Para o peemedebista, não há uma relação entre a PEC e o julgamento do mensalão pelo STF. Ele não vê como retaliação. "Não acredito. Isso é coisa muito menor".

O ministro do STF José Antônio Dias Toffoli também afirmou não ver "crise" nem "retaliação" na relação do Judiciário com o Legislativo, mas "Poderes funcionando".

Segundo Toffoli, o país vive atualmente uma democracia efervescente. "Não ha que se falar em crise, não há o que se falar em retaliação. Isso não procede. O que temos é uma democracia muito ativa. Quem quer ver crise nisso, quer criar crise porque não há", disse.

Para Toffoli, a decisão de Mendes foi tomada dentro dos parâmetros constitucionais. "O Congresso tem todo o direito de deliberar e Supremo age dentro dos parâmetros da Constituição", disse. "Vivemos uma democracia efervescente. Ruim seria se o Congresso ou o Judiciário não estivessem atuando", completou.

REPERCUSSÃO

Petistas e aliados da presidente Dilma Rousseff também reagiram à decisão do STF (Supremo Tribunal Federal) de suspender o projeto que inibe a criação de novos partidos.
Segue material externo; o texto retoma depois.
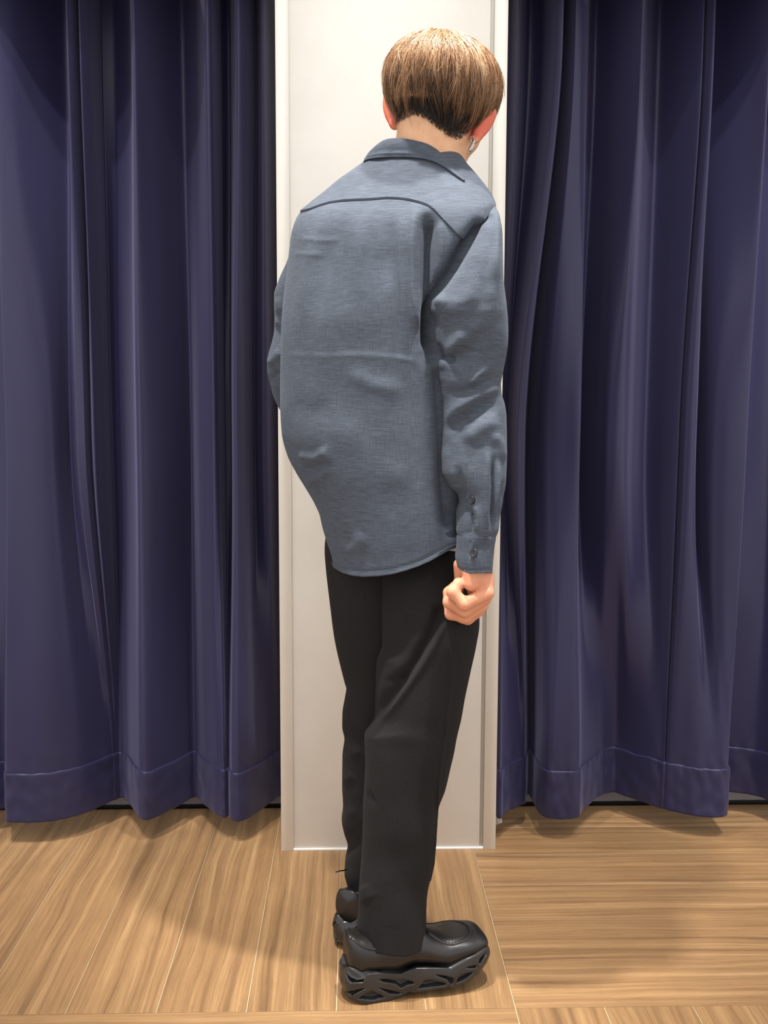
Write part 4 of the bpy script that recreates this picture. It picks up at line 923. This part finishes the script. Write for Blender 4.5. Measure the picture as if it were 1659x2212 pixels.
def strands(Pt, w0, w1):
    n, k = Pt.shape[:2]; tg = np.gradient(Pt, axis=1); tg /= np.linalg.norm(tg, axis=-1, keepdims=True)+1e-12
    a = np.cross(tg, rng.normal(size=(n, 1, 3))); a /= np.linalg.norm(a, axis=-1, keepdims=True)+1e-12; b = np.cross(tg, a)
    wd = (w0*np.minimum(1, 0.5+np.linspace(0, 2, k))*(1-np.linspace(0, 1, k)**3)+w1)[None, :, None]
    V = np.stack([Pt+wd*(a*math.cos(t)+b*math.sin(t)) for t in (0, 2.094, 4.189)], 2)
    i = (np.arange(n)*k*3)[:, None, None]; j = (np.arange(k-1)*3)[None, :, None]; c = np.arange(3)[None, None, :]; c2 = (c+1) % 3
    F = np.stack([i+j+c, i+j+c2, i+j+3+c2, i+j+3+c], -1).reshape(-1, 4)
    return V.reshape(-1, 3), F
V1, F1 = strands(SP, 0.00042, 0.00006); V2, F2 = strands(NPt, 0.00030, 0.00006)
# fly-away single hairs
nf = 26; fi = rng.integers(0, nS, nf); FP = SP[fi].copy(); outd = FP-HC; outd /= np.linalg.norm(outd, axis=-1, keepdims=True); FP += outd*(np.linspace(0, 1, nP)**2)[None, :, None]*rng.uniform(0.004, 0.018, (nf, 1, 1)); FP[:, :, 2] -= (np.linspace(0, 1, nP)**2)*0.012
V3, F3 = strands(FP, 0.00018, 0.00003)
# scalp cap under the strands
ta, tp = np.meshgrid(np.linspace(0.01, 1.95, 40), np.linspace(0, 2*math.pi, 90, endpoint=False), indexing='ij')
cp = He(ta, tp, np.full(ta.shape, 0.905), cr_, e1, e2); cp[..., 2] = np.maximum(cp[..., 2], np.where(cp[..., 1] > 0.04, 0.012, -0.026))
CP = HC+cp[..., 0:1]*gr+cp[..., 1:2]*gf+cp[..., 2:3]*gu
hv, hfc = join([(V1, F1), (V2, F2), (V3, F3), (CP, grid_faces(40, 90))])
tone_h = np.concatenate([np.repeat(st_tone.reshape(-1), 3), np.repeat(np.clip(rng.normal(0.08, 0.05, (len(rt), 1))*np.ones((1, 5)), 0, .3).reshape(-1), 3), np.full(len(V3), 0.6), np.full(CP.shape[0]*CP.shape[1], 0.12)])
hair = mesh_np('hair', hv, hfc, M_hair, person, attr=tone_h); hair['label'] = 'light brown bowl cut over a dark cropped nape'
hair['kind'] = 'stuff'
# dangling earring in the right ear
er = bpy.data.objects.new('earring', None); COL.objects.link(er); er.parent = person; er['label'] = 'small silver dangling earring'
ring = [P(1021, 300, 1.832)+np.array([0.0035*math.cos(t), 0.001*math.sin(t), 0.0045*math.sin(t)]) for t in np.linspace(0, 2*math.pi, 20)]
mesh_np('hoop', *tube(ring, 0.0009, 6, False), M_metal, er)
Vc, Fc = box(-0.0022, 0.0022, -0.002, 0.002, -0.006, 0.006)
for x_, y_, k_ in ((1022, 309, 1.0), (1018, 319, 1.25), (1013, 327, 0.7)):
    o = mesh_np('charm', Vc*k_, Fc, M_metal, er, smooth=False); o.location = P(x_, y_, 1.83); o.rotation_euler = (0.2, 0.45, 0.5)
    b_ = o.modifiers.new('bev', 'BEVEL'); b_.width = 0.0007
Com acusações de que o Judiciário interferiu numa decisão que é do Congresso, os governistas afirmam que a postura do Supremo "quebra a harmonia" entre os dois Poderes.
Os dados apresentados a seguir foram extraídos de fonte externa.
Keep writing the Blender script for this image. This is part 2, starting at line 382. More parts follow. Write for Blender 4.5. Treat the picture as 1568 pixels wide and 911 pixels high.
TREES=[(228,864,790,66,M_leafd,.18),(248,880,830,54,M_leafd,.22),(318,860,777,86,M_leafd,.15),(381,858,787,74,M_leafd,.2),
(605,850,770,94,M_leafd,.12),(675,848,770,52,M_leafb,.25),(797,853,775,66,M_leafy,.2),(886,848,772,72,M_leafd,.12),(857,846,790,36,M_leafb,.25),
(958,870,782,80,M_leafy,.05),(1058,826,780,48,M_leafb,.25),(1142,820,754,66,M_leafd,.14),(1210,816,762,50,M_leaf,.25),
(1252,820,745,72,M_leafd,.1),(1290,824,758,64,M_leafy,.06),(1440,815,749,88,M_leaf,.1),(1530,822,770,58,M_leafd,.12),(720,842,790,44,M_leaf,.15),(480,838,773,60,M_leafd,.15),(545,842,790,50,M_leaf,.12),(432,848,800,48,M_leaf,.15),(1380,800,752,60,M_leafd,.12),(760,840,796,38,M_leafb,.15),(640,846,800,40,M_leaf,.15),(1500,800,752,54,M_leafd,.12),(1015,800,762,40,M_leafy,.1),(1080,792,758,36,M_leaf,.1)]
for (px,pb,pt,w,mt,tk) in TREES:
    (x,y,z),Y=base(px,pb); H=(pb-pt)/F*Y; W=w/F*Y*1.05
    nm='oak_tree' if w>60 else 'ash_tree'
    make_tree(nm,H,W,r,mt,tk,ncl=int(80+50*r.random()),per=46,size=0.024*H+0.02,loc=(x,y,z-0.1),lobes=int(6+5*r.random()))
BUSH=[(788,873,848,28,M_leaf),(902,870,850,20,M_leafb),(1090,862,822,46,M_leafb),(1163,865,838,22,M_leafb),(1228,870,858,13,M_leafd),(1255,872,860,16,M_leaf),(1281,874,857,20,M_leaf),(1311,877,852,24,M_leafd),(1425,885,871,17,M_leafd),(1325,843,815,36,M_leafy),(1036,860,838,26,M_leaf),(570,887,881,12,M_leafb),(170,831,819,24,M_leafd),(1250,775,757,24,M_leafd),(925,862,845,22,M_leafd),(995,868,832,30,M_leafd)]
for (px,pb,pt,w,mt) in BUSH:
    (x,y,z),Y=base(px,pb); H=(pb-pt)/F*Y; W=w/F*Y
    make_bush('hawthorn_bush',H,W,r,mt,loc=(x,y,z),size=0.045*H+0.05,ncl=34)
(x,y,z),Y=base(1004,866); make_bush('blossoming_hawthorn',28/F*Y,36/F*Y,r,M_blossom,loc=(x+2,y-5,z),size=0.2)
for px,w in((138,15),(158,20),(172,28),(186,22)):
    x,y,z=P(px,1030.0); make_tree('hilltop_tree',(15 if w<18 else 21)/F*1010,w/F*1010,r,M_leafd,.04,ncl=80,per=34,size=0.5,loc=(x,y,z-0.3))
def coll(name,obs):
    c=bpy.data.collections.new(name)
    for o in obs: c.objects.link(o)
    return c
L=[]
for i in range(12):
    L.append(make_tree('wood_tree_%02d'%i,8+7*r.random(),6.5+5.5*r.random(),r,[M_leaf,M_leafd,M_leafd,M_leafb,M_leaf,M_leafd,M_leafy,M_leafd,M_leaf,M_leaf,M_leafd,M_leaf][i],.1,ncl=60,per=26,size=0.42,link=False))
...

"O Supremo pode se manifestar sobre leis, mas interromper um processo de votação é algo absurdo. Imagine se o Congresso for definir quando o Supremo se reúne ou outras decisões que cabem aos ministros? Isso quebra a harmonia entre os Poderes", disse o senador Humberto Costa (PT-PE).

Para o líder do PT na Câmara, deputado José Guimarães (CE), Congresso e Judiciário terão que estabelecer "regras claras" de convivência para evitar embates. "Nesse tom entre Congresso e Judiciário, se não estabelecermos regras claras do que cabe ao nosso Congresso, vamos parar no fim do mundo", disse.

Mesmo contrário ao projeto que inibe novos partidos, o senador Roberto Requião (PMDB-PR) afirmou ser "inaceitável" a interferência do Supremo na tramitação de um projeto que está no Senado.

"O Supremo interferir para impedir o Congresso de discutir uma matéria sem saber se ela vai ser aprovada, ou não, é um absurdo total. Isso não colabora para o equilíbrio entre os Poderes. Provoca a retaliação e o conflito."

Autor do projeto, o deputado Edinho Araujo (PMDB-SP) se disse "surpreso" com a decisão tomada ontem pelo ministro Gilmar Mendes, mas disse que deveria ser respeitada. O deputado afirma que não houve ilegalidades na tramitação da proposta pelo Congresso, com as votações respeitando o regimento da Casa. "A questão de dizer que o projeto é apressado é uma questão regimental interna do Congresso", afirmou o deputado.

Na contramão da maioria dos petistas, o senador Jorge Viana (PT-AC) não considerou a decisão do ministro Gilmar Mendes uma interferência no Congresso. "Não acho que seja interferência, é previsível esse tipo de ação. Foi de acordo com o que pensa o plenário do Senado. Vou conversar com os colegas do PT para ver como poderemos fazer essa articulação", afirmou.

Outro a defender a medida do Supremo foi o procurador-geral da República, Roberto Gurgel. Ele afirmou que o STF está atuando no âmbito de suas competências e, por enquanto, "não vê embate entre o Congresso Nacional e o Supremo Tribunal Federal". "A decisão se insere na competência do STF. Isso será posteriormente enviado à Procuradoria-geral e eu me pronunciarei".

Para o procurador-geral, há um fenômeno que se assiste em todo o mundo: "a presença cada vez mais forte do Poder Judiciário sem que isso signifique numa invasão das atribuições do Poder Legislativo".

Já o vice-presidente Michel Temer (PMDB-SP) avaliou que houve "demasia" por parte da CCJ da Câmara em aprovar a proposta que prevê submeter decisões do Supremo ao Congresso. "Eu acho que houve uma demasia. Na verdade, a palavra última há de ser sempre do Poder Judiciário, especialmente em matéria de constitucionalidade e mesmo em matéria da vinculação de uma determinada decisão para os tribunais inferiores", afirmou.

Sobre a decisão de Mendes de suspender a tramitação do projeto sobre partidos, o vice afirmou não caber discussão. "Eu não vou discutir porque é decisão do Supremo. Não cabe discutir", disse Temer.

O PSDB entrou nesta quinta-feira (25) com um mandado de segurança, com pedido liminar, no STF (Supremo Tribunal Federal) para suspender a tramitação do projeto que submete decisões do tribunal ao Congresso.